Na een prima lunch bij de warung naast de ingang fietsen we zo’n zes kilometer verder naar Mariënburg. De weg begint over een onverhard paadje over de dijk en we hopen maar dat dit niet de hele weg zo blijft. Mariënburg is een voormalige suikerriet plantage waar ook een grote suikerfabriek en rum distilleerderij gevestigd waren. De fabriek is in 1986 gesloten, nadat ze het hoofd niet boven water hebben kunnen houden vanwege de Europese subsidies op suikerbieten. Het complex veranderd nu langzaam in een ruïne, terwijl een deel van de oud-werknemers, die nooit officieel ontslagen zijn nog in de arbeiderswoningen woont en de kost verdient met het rondleiden van toeristen.

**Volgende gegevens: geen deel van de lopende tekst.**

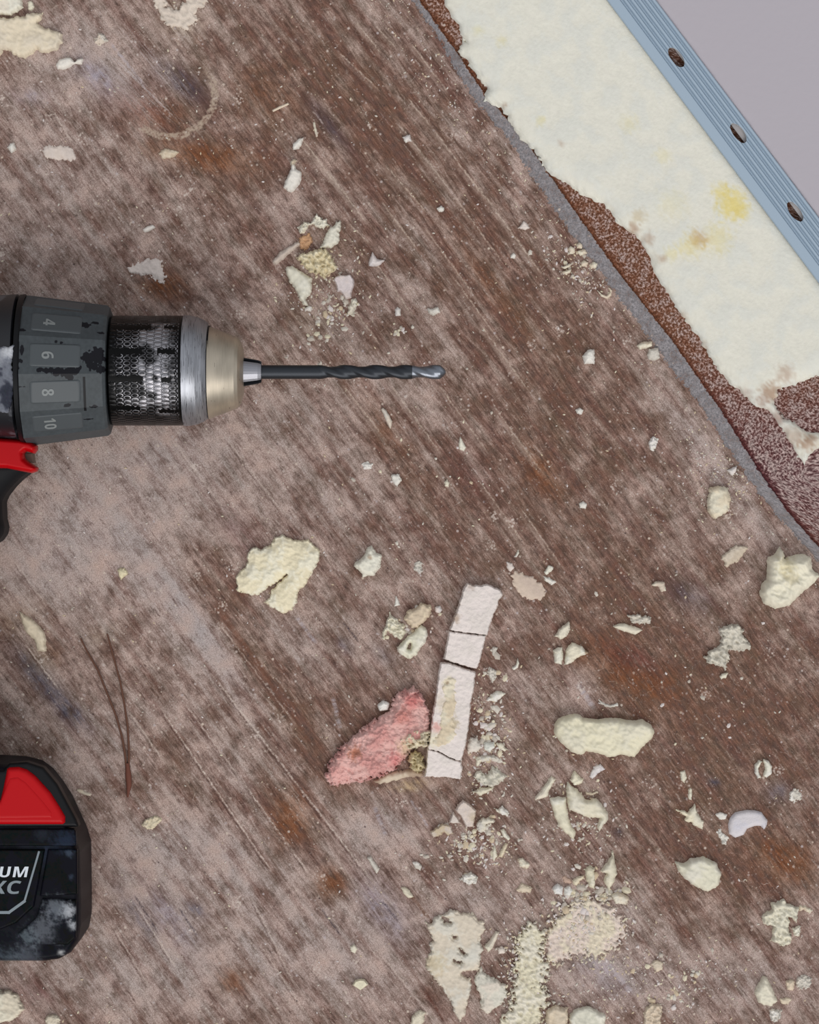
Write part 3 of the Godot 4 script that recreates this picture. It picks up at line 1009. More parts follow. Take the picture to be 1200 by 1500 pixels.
func build_drill() -> void:
	var d := thing("cordless_drill", "worn cordless drill lying on its side, black and red, with a bit in its chuck", "drill")
	var k := unit_at(AX)
	var gear_m := gear_texture()
	# motor housing, mostly past the picture's edge
	var hm := StandardMaterial3D.new()
	hm.roughness = 0.42
	var hi := Image.create(256, 512, false, Image.FORMAT_RGB8)
	for j in 512:
		for i in 256:
			var e := nz2.get_noise_2d(i * 1.5, j * 0.8)
			var c := c8(22, 23, 28).lerp(c8(120, 122, 128), sm(0.25, 0.6, e + 0.4 * nz.get_noise_2d(i, j)) * 0.5)
			hi.set_pixel(i, j, c)
	hm.albedo_texture = ImageTexture.create_from_image(hi)
	piece("motor_housing", lathe([[-360, 20], [-356, 60], [-340, 86], [-300, 100], [-120, 104], [-20, 104], [10, 105], [27, 106], [29, 100]], 537, AX, 48, false, 0.0, Vector2(-360, 390)), hm, d)
	piece("front_seam", lathe([[32, 98], [32, 108.5], [38, 109], [40.5, 107]], 540, AX, 48), MAT.black, d)
	# the worn silver band on the housing's top
	var worn := lathe([[-60, 105.2], [-12, 106.0], [16, 106.6], [22, 104.0]], 537, AX, 48)
	var band := solid(pts([-60, 512, 10, 508, 20, 506, 21, 520, 16, 532, 20, 560, 14, 604, -60, 606]), {"h": 0.9, "base": 68.6, "mode": 4, "rim": 6.0, "rag": 1.5, "cell": 1.6, "ref": 0.069, "wall": 2.0, "color": c8(110, 113, 122), "color2": c8(52, 54, 64), "vary": 0.2, "stains": [[12, 514, 14, c8(200, 202, 206), 0.9], [-8, 520, 20, c8(160, 162, 168), 0.7]]})
	piece("housing_pad", band.mesh, MAT.plastic, d, band.mid, "scuffed silver-grey panel on the housing")
	var tick := solid(pts([-20, 438, 8, 437, 12, 434, 20, 435, 17, 446, 8, 445, -20, 444]), {"h": 0.6, "base": 42, "mode": 4, "rim": 2.0, "rag": 0.4, "cell": 0.7, "ref": 0.044, "wall": 6.0, "color": c8(120, 118, 112)})
	piece("arrow_mark", tick.mesh, MAT.plastic, d, tick.mid)
	# the faceted clutch ring with its numbered pads
	var turn := deg_to_rad(-25.0)
	piece("clutch_ring", lathe([[39, 96], [40, 110], [48, 109.5], [158, 95.5], [162, 92], [162.5, 78]], AY, AX, 12, true, turn, Vector2(25, 140)), gear_m, d, Vector3.ZERO, "worn grey faceted ring with numbered pads")
	var ring: Node = d.get_node("clutch_ring")
	var tilt := atan2(14.0, 116.0)
	var words := {-2: "2", -1: "4", 0: "6", 1: "8", 2: "10"}
	for s in range(-2, 3):
		var a := deg_to_rad(-10.0 + 30.0 * s)
		var apothem := 102.3 * cos(PI / 12.0) + 0.2
		var o := Vector3((91.0 - 600.0) * k, AX + cos(a) * apothem * k, (AY - 750.0) * k + sin(a) * apothem * k)
		var out := Vector3(sin(tilt), cos(tilt) * cos(a), cos(tilt) * sin(a))
		var zz := Vector3(0, -sin(a), cos(a))
		var xx := out.cross(zz)
		var xf := Transform3D(Basis(xx, out, zz), o - out * 0.0006)
		piece("number_pad", rounded_box(Vector3(74.0 * k, 0.0015, 34.0 * k), 0.0011, xf), MAT.pad, ring)
		if s > -2:
			# digits stand with their tops towards the chuck
			var tx := Transform3D(Basis(zz, xx, out), o + out * 0.0009 - xx * 19.0 * k)
			piece("numeral", lettering(words[s], 0.0054, tx, 0.95, 0.0, false), MAT.numeral, ring)
	# the chuck
	piece("chuck_sleeve", lathe([[160, 60], [163, 79], [166, 80.5], [268, 80.5], [269.5, 79.5]], AY, AX, 72, false, 0.0, Vector2(160, 106)), sleeve_texture(), d, Vector3.ZERO, "knurled steel sleeve, black in its worn recesses")
	piece("chuck_ring", lathe([[269, 79], [270, 81], [278, 81], [290, 78.5], [299, 74.5], [305, 70], [305.5, 65]], AY, AX, 72, false, 0.0, Vector2(267, 37)), brushed(c8(150, 152, 158), 5, 0.25), d)
	piece("chuck_groove", lathe([[305, 66], [308, 66]], AY, AX, 64), MAT.black, d)
	piece("chuck_nose", lathe([[306, 62], [306.4, 68], [345, 53.5], [350, 50.5], [353.5, 45], [357, 33], [357.5, 28], [357.5, 8]], 546, AX, 72, false, 0.0, Vector2(306, 52)), brushed(c8(182, 172, 156), 8, 0.10, 0.75), d, Vector3.ZERO, "champagne-coloured tapered metal nose")
	for s in 3:
		var a0 := deg_to_rad(120.0 * s)
		var v := PackedVector3Array()
		var idx := PackedInt32Array()
		for q in [[352.0, 22.0], [378.0, 17.5], [383.0, 15.5], [383.0, 9.0]]:
			for e in 9:
				var a := a0 + deg_to_rad(lerpf(-46.0, 46.0, e / 8.0))
				v.append(Vector3((q[0] - 600.0) * k, AX + cos(a) * q[1] * k, (545.0 - 750.0) * k + sin(a) * q[1] * k))
			for e in 2:
				var a := a0 + deg_to_rad(40.0 - 80.0 * e)
				v.append(Vector3((q[0] - 600.0) * k, AX + cos(a) * 9.0 * k, (545.0 - 750.0) * k + sin(a) * 9.0 * k))
		for l in 3:
			for e in 11:
				var a := l * 11 + e
				var b := l * 11 + (e + 1) % 11
				idx.append_array(PackedInt32Array([a, b, b + 11, a, b + 11, a + 11]))
		var st := SurfaceTool.new()
		st.begin(Mesh.PRIMITIVE_TRIANGLES)
		st.set_smooth_group(-1)
		for q in idx: st.add_vertex(v[q])
		st.generate_normals()
		piece("chuck_jaw", st.commit(), MAT.jaw if s == 0 else MAT.dark_steel, d)
	# the twist bit
	var shank := lathe([[374, 10.2], [455, 10.2], [468, 10.2]], 545, AX, 24)
	piece("bit_shank", shank, MAT.dark_steel, d)
	for part in 2:
		var v := PackedVector3Array()
		var idx := PackedInt32Array()
		var xa := 466.0 if part == 0 else 604.0
		var xb := 604.0 if part == 0 else 653.0
		var steps := 70 if part == 0 else 36
		var m := 40
		for i in steps + 1:
			var x := lerpf(xa, xb, float(i) / steps)
			var ph := (x - 440.0) / 88.0 * TAU
			var deep := 0.22 * sm(462.0, 482.0, x)
			var rr := 10.4 * (sqrt(clampf((653.5 - x) / 9.0, 0.02, 1.0)))
			for s in m:
				var a := TAU * s / m
				var q := fposmod((a - ph) / PI, 1.0)      # two flutes
				var cut := sm(0.08, 0.30, q) * sm(0.92, 0.62, q)
				var r := rr * (1.0 - deep * cut)
				if q < 0.10 or q > 0.93: r = rr * 1.02
				v.append(Vector3((x - 600.0) * k, AX + cos(a) * r * k, (545.0 - 750.0) * k + sin(a) * r * k))
		for i in steps:
			for s in m:
				var a := i * m + s
				var b := i * m + (s + 1) % m
				idx.append_array(PackedInt32Array([a, a + m, b + m, a, b + m, b]))
		var n := smooth_normals(v, idx)
		if n[0].y * (v[0].y - AX) < 0.0:
			for q in n.size(): n[q] = -n[q]
			for t in range(0, idx.size(), 3):
				var q := idx[t + 1]
				idx[t + 1] = idx[t + 2]
				idx[t + 2] = q
		piece("bit_flutes" if part == 0 else "bit_tip", mesh_of(v, n, idx), MAT.dark_steel if part == 0 else MAT.tip_steel, d, Vector3.ZERO, "" if part == 0 else "bright worn tip of the twist bit")
	# the red direction lever
	var lev := solid(pts([-110, 640, 0, 641.5, 30, 643.5, 46, 647, 54, 653, 54, 659, 50, 664.5, 38, 661, 34.5, 664, 36, 672, 42, 677, 48, 680, 55, 685, 54, 690, 46, 693, 30, 690, 10, 686, -110, 684]), {"h": 5.0, "base": 36.0, "mode": 4, "rim": 7.0, "rag": 0.0, "cell": 0.8, "ref": 0.037, "wall": 4.0})
	piece("direction_lever", lev.mesh, MAT.red, d, lev.mid, "glossy red forked switch")
	var tab := solid(pts([34, 663, 47, 663, 49, 678, 36, 677]), {"h": 0.6, "base": 30.0, "mode": 4, "rim": 2.0, "rag": 0.0, "cell": 0.8, "ref": 0.032, "wall": 8.0})
	piece("lever_stop", tab.mesh, MAT.tan, d, tab.mid)
	# handle with trigger, mostly past the picture's edge
	var grip := solid(pts([-260, 600, -60, 620, -10, 640, 42, 682, 46, 692, 34, 701, 22, 713, 12, 726, 8, 735, 9, 760, 12, 772, 10, 782, 3, 792, -12, 800, -30, 860, -50, 960, -60, 1060, -40, 1115, -230, 1115, -250, 960, -270, 760]), {"h": 10.0, "base": 26.0, "mode": 4, "rim": 40.0, "rag": 0.0, "cell": 3.0, "ref": 0.014, "wall": 18.0})
	piece("handle", grip.mesh, MAT.rubber, d, grip.mid)
	# the battery pack
	var dusty := c8(122, 128, 138)
	var bat := solid(pts([-320, 1105, 0, 1106, 38, 1108, 62, 1114, 78, 1126, 92, 1144, 106, 1166, 118, 1192, 127, 1212, 133, 1232, 134, 1300, 134, 1336, 130, 1358, 120, 1374, 104, 1383, 84, 1386, -320, 1386]),
		{"h": 7.0, "base": 54.0, "mode": 4, "rim": 9.0, "rag": 0.0, "cell": 1.8, "ref": 0.006, "wall": 50.0, "color": c8(19, 20, 25), "color2": c8(24, 26, 32), "vary": 0.15,
		"stains": [[92, 1334, 18, c8(150, 154, 162), 0.75], [104, 1350, 12, c8(190, 192, 196), 0.7], [70, 1350, 22, dusty, 0.5], [60, 1378, 26, dusty, 0.45], [34, 1384, 22, c8(96, 108, 116), 0.45], [8, 1378, 22, c8(80, 92, 104), 0.5], [10, 1400, 22, c8(58, 66, 86), 0.5], [68, 1402, 24, c8(60, 66, 74), 0.6], [108, 1372, 6, c8(216, 214, 212), 0.7], [90, 1366, 14, c8(14, 15, 20), 0.9], [90, 1232, 24, c8(44, 54, 74), 0.6], [104, 1250, 10, c8(70, 80, 96), 0.5], [60, 1222, 14, c8(56, 62, 74), 0.4], [36, 1402, 14, c8(12, 12, 16), 0.9]]})
	piece("battery_pack", bat.mesh, MAT.plastic, d, bat.mid, "black removable battery pack, scuffed at its corner")
	var bn: Node = d.get_node("battery_pack")
	var bo: Vector3 = bat.mid
	var hood := solid(pts([-320, 1130, 6, 1128, 14, 1118, 40, 1116, 64, 1124, 84, 1148, 112, 1200, 116, 1211, -320, 1213]), {"h": 1.6, "base": 61.0, "mode": 4, "rim": 5.0, "rag": 0.0, "cell": 1.6, "ref": 0.061, "wall": 8.0})
	piece("latch_frame", hood.mesh, MAT.black, bn, hood.mid - bo)
	var latch := solid(pts([-60, 1208, -30, 1170, 0, 1172, 4, 1156, 10, 1126, 14, 1123.5, 28, 1123, 40, 1127, 52, 1136, 74, 1160, 88, 1182, 96, 1196, 96, 1205, 92, 1208]), {"h": 3.2, "base": 61.6, "mode": 4, "rim": 8.0, "rag": 0.0, "cell": 0.9, "ref": 0.063, "wall": 4.0})
	piece("release_latch", latch.mesh, MAT.red, bn, latch.mid - bo, "red release button")
	var dish := solid(pts([-60, 1200, 0, 1176, 14, 1140, 26, 1138, 38, 1146, 60, 1170, 76, 1190, 76, 1198]), {"h": 0.5, "base": 64.6, "mode": 4, "rim": 5.0, "rag": 0.0, "cell": 1.0, "ref": 0.0648, "wall": 0.5})
	piece("button_face", dish.mesh, MAT.red, bn, dish.mid - bo)
	for q in [[pts([-320, 1214, 108, 1214, 111, 1218, 112, 1239, -320, 1239]), 61.4, 1.0], [pts([-320, 1243, 66, 1244, 50, 1328, 24, 1352, 0, 1362, -320, 1362]), 61.4, 1.5], [pts([70, 1244, 113, 1244, 113, 1310, 58, 1313]), 61.2, 1.0], [pts([62, 1316, 112, 1318, 111, 1374, 100, 1384, 40, 1384, 26, 1368, 52, 1346]), 61.2, 1.2]]:
		var first: bool = q[0][1].x < 67.0 and q[2] > 1.4
		var pan := solid(q[0], {"h": q[2], "base": q[1], "mode": 4, "rim": 2.2, "rag": 0.0, "cell": 1.5, "ref": 0.062, "wall": 3.0, "color": c8(13, 14, 18), "color2": c8(17, 19, 25), "vary": 0.15,
			"stains": [] if first else [[100, 1334, 14, c8(198, 200, 204), 0.85], [106, 1356, 10, c8(190, 192, 196), 0.8], [82, 1330, 22, c8(124, 130, 138), 0.7], [62, 1362, 30, c8(112, 116, 124), 0.7], [36, 1376, 22, c8(104, 116, 122), 0.6], [94, 1366, 13, c8(16, 17, 22), 1.0], [68, 1388, 10, c8(30, 30, 38), 0.6], [96, 1232, 22, c8(44, 56, 78), 0.6], [102, 1250, 8, c8(76, 88, 104), 0.6], [104, 1285, 5, c8(70, 84, 104), 0.5], [62, 1222, 14, c8(58, 64, 76), 0.4]]})
		piece("label_plate" if first else "battery_panel", pan.mesh, MAT.plastic, bn, pan.mid - bo)
	var kb := unit_at(0.0632)
	var plate: Node = bn.get_node("label_plate")
	for q in [["LITHIUM", 42.0, 1285.0, 15.5, MAT.white_print], ["XC", 31.5, 1309.5, 19.5, MAT.grey_print]]:
		var o: Vector3 = at(q[1], q[2], 0.0630) - bo - plate.position
		var tx := Transform3D(Basis(Vector3.RIGHT, Vector3(0, 0, -1), Vector3.UP), o)
		var lm := lettering(q[0], q[3] * kb, Transform3D.IDENTITY, 1.3, 0.2, true)
		var lo := lm.get_aabb()
		var shift := Vector3(-lo.end.x, -lo.position.y, 0)
		var sl := SurfaceTool.new()
		sl.begin(Mesh.PRIMITIVE_TRIANGLES)
		sl.append_from(lm, 0, tx * Transform3D(Basis.IDENTITY, shift))
		piece("lettering", sl.commit(), q[4], plate)
	var line := [[57, 1248], [36, 1320], [13, 1336.5], [-120, 1336.5]]
	for q in 3:
		var a: Array = line[q]
		var b: Array = line[q + 1]
		var dd := Vector2(b[0] - a[0], b[1] - a[1])
		var pa: Vector3 = at(a[0], a[1], 0.0629) - bo - plate.position
		var pb: Vector3 = at(b[0], b[1], 0.0629) - bo - plate.position
		var bx: Vector3 = (pb - pa).normalized()
		var wd: float = [3.0, 4.2, 4.4][q] * kb
		var xf := Transform3D(Basis(bx, Vector3.UP, bx.cross(Vector3.UP)), (pa + pb) * 0.5)
		piece("border_line", rounded_box(Vector3(dd.length() * kb + wd * 0.8, 0.00035, wd), 0.0002, xf), MAT.grey_print, plate)

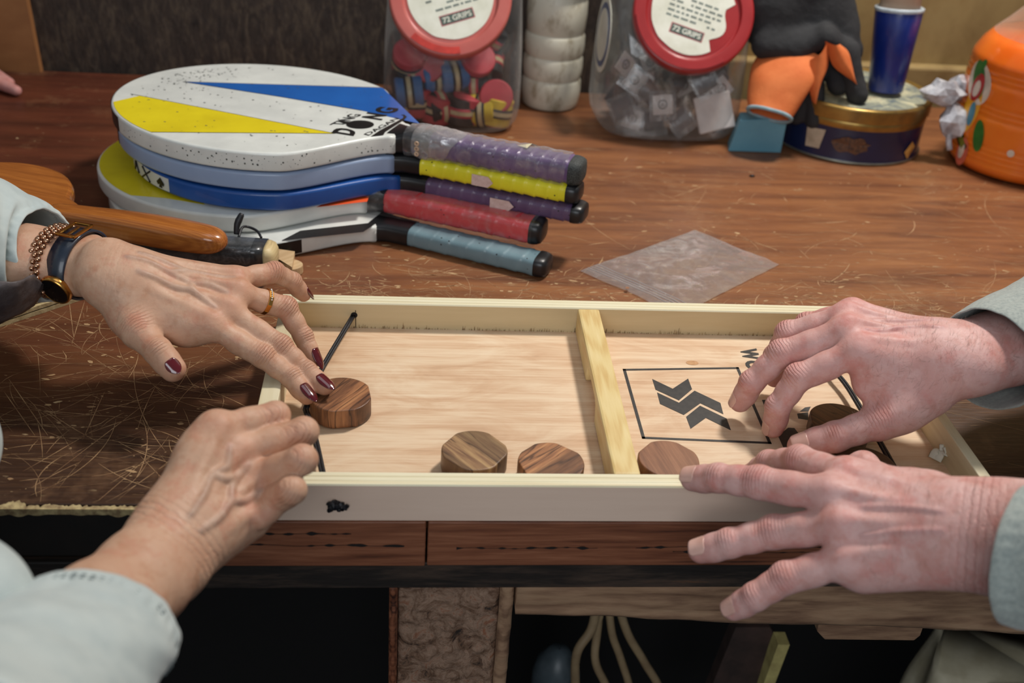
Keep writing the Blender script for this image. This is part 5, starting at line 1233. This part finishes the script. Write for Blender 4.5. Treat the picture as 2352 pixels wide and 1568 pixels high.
def hand(key, S):
    """distance-field parts of one hand: joints in mm, S = radii"""
    J = {f: [np.array(p)/1000 for p in v] for f, v in HJ[key].items()}; W = J['W'][0]
    mc = np.mean([J[f][0] for f in 'IMRL'], 0); f = norm(mc-W); s = J['L'][0]-J['I'][0]; s = norm(s-f*(s@f)); n = np.cross(f, s)
    if n @ np.array([0, -.45, .9]) < 0: n = -n
    if 'n' in S: n = norm(np.array(S['n'], float)-f*(np.array(S['n'])@f)); s = norm(np.cross(n, f)); s = s if s@(J['L'][0]-J['I'][0]) > 0 else -s
    E = S['E']; pr, red, vein, wrk = [], [], [], []; q = S.get('q', 1.)
    wr = S['wr']; bases = {}
    # forearm and wrist (flattened)
    fl = (n, S['wt']/wr)
    arm = [W]+E; rr = [wr]+S['er']
    for i in range(len(arm)-1): pr.append(cone(arm[i], arm[i+1], rr[i], rr[i+1], .018, (norm(np.cross(s, norm(arm[i+1]-arm[i]))), S['wt']/wr)))
    pr.append(cone(W-f*.004, W+f*.018, wr, wr*1.0, .015, fl))
    for i, k in enumerate('IMRL'):
        b = W+f*.014+s*(-.0125+.0088*i)*q+n*.001; bases[k] = b; m = J[k][0]
        pr.append(cone(b-n*.001, m-n*.0025, .0125*q, (.0122, .0122, .0115, .0105)[i]*q, .012))
        pr.append(cone(b-n*.010, m-n*.012-f*.010, .0115*q, .0105*q, .012))
    # thumb base, hypothenar
    T = J['T']; pr.append(cone(W-s*.010-n*.006, T[1], .0165*q, S['tr'][0]*1.05, .014)); pr.append(cone(T[0], T[1], .0155*q, S['tr'][0], .012))
    pr.append(cone(bases['I']-n*.008, T[1]*.4+J['I'][0]*.6-n*.008, .012*q, .0085, .016))
    pr.append(cone((T[1]+T[0])/2-n*.002, J['I'][0]*.7+bases['I']*.3-n*.006, .009*q, .0085, .022))
    pr.append(cone(W+s*.014-n*.008, J['L'][0]-n*.010-f*.012, .0135*q, .0115*q, .012))
    pr.append(cone(W+s*wr*.62+n*.004-f*.016, W+s*wr*.62+n*.005-f*.012, .011*q, .011*q, .014))
    for i, k in enumerate('IMRL'):
        m = J[k][0]; tn = S.get('tend', 1.); pr.append(cone(m+n*(.0005-.0016*(1-tn)), m+n*(.0005-.0016*(1-tn)), S['rM'][i], None, .008)); red.append((m+n*S['rM'][i], .012, .5*S.get('rd', 1)))
        pr.append(cone(m+n*(S['rM'][i]-.0018-.0016*(1-tn)), bases[k]+n*(.0122-.0014*(1-tn))*q, .0024, .0012, .006))
    nails = []
    for i, k in enumerate('TIMRL'):
        j = J[k]; rP, rD, rT = (S['tr'] if k == 'T' else S['f'][i-1]); sub = []
        rM = (S['tr'][0] if k == 'T' else S['rM'][i-1]*.93)
        seg = [norm(j[a+1]-j[a]) for a in range(3)]
        if k == 'T' and 'td' in S: dl = [norm(np.array(S['td'], float)-g*(np.array(S['td'])@g)) for g in seg]
        else:
            dl = []; pv = n
            for g in seg: d = pv-g*(pv@g); d = norm(d) if np.linalg.norm(d) > .15 else norm(np.cross(g, s)*np.sign(np.cross(g, s)@pv+1e-9)); dl.append(d); pv = norm(d)*.8+n*.0+pv*.2
            # follow the curl: dorsal side turns with the finger about the hand's side axis
        m1 = j[0]*.45+j[1]*.55; m2 = (j[1]+j[2])/2
        sub += [cone(j[0], m1, rM, rP*.95, .004), cone(m1, j[1], rP*.95, rP, .004), cone(j[1], m2, rP, (rP+rD)*.485, .004), cone(m2, j[2], (rP+rD)*.485, rD, .004)]
        tipc = j[3]-seg[2]*rT*.25
        sub += [cone(j[2], (j[2]+tipc)/2-dl[2]*.0006, rD, rD*.98, .003), cone((j[2]+tipc)/2-dl[2]*.0006, tipc, rD*.97, rT, .004)]
        # finger pads on the palm side
        sub.append(cone(j[0]*.5+j[1]*.5-dl[0]*rP*.25, j[0]*.25+j[1]*.75-dl[0]*rP*.22, rP*.86, rP*.84, .006))
        sub.append(cone(tipc-seg[2]*.006-dl[2]*rT*.28, tipc-dl[2]*rT*.2, rT*.86, rT*.8, .005))
        for g in sub: g['k'] = max(g['k'], .0035)
        pr += sub
        # knuckle bulges and creases
        for a, rj in ((1, rP), (2, rD)):
            dd = norm(dl[a-1]+dl[a] if a < 3 else dl[a-1]); ax = norm(seg[a-1]+seg[a]); sd = norm(np.cross(ax, dd))
            pr.append(cone(j[a]+dd*rj*.16, j[a]+dd*rj*.16, rj*.93, None, .004)); red.append((j[a]+dd*rj, .009, (.55 if a == 1 else .25)*S.get('rd', 1)))
            wrk.append((j[a]+dd*rj*.9, j[a], ax, .0095 if a == 1 else .0060))
        red.append((tipc, .010, .55))
        nails.append((k, j[2], tipc, seg[2], dl[2], rD, rT))
    def on_back(u, v, up=0.):
        i = min(2, int(v)); t = v-i; ks = 'IMRL'; a = bases[ks[i]]*(1-t)+bases[ks[i+1]]*t; b = J[ks[i]][0]*(1-t)+J[ks[i+1]][0]*t
        hgt = .0118*q*(1-.25*abs(math.sin(PI*min(v, 3)))*u); return a+(b-a)*u+n*(hgt+up)
    for (a, b, r) in S.get('cuts', []): pr.append(cone(a, b, r, None, .004, op='sub'))
    for g in S.get('extra', []): pr.append(g)
    HD[key] = dict(J=J, n=n, s=s, f=f, W=W, E=E, bases=bases, nails=nails, back=on_back)
    return pr, red, vein, wrk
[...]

Van de distilleerderij staat alleen de imposante toren, waar de distillatiekolommen stonden (die zijn na de sluiting verhuisd naar Paramaribo), er nog. Het zou een prachtig decor vormen voor een End-of-the-World dance party. De hal van de suikerfabriek is verdwenen, maar van de crushers, die de suikerriet stengels tot kleine stukjes hakken, is een gedeelte nog aanwezig. De enorme tandwielen doen denken aan Charlie Chaplin’s Modern Times en zijn zeer fotogeniek.
Na de rondleiding door een voormalig bewaker, rijden we terug naar de Surinaamse rivier voor de boot naar Leonsberg. In de buurt van Zus en Zo zeg ik Bas en Debbie gedag. Toen wist ik nog niet dat dit niet onze laatste ontmoeting zou zijn.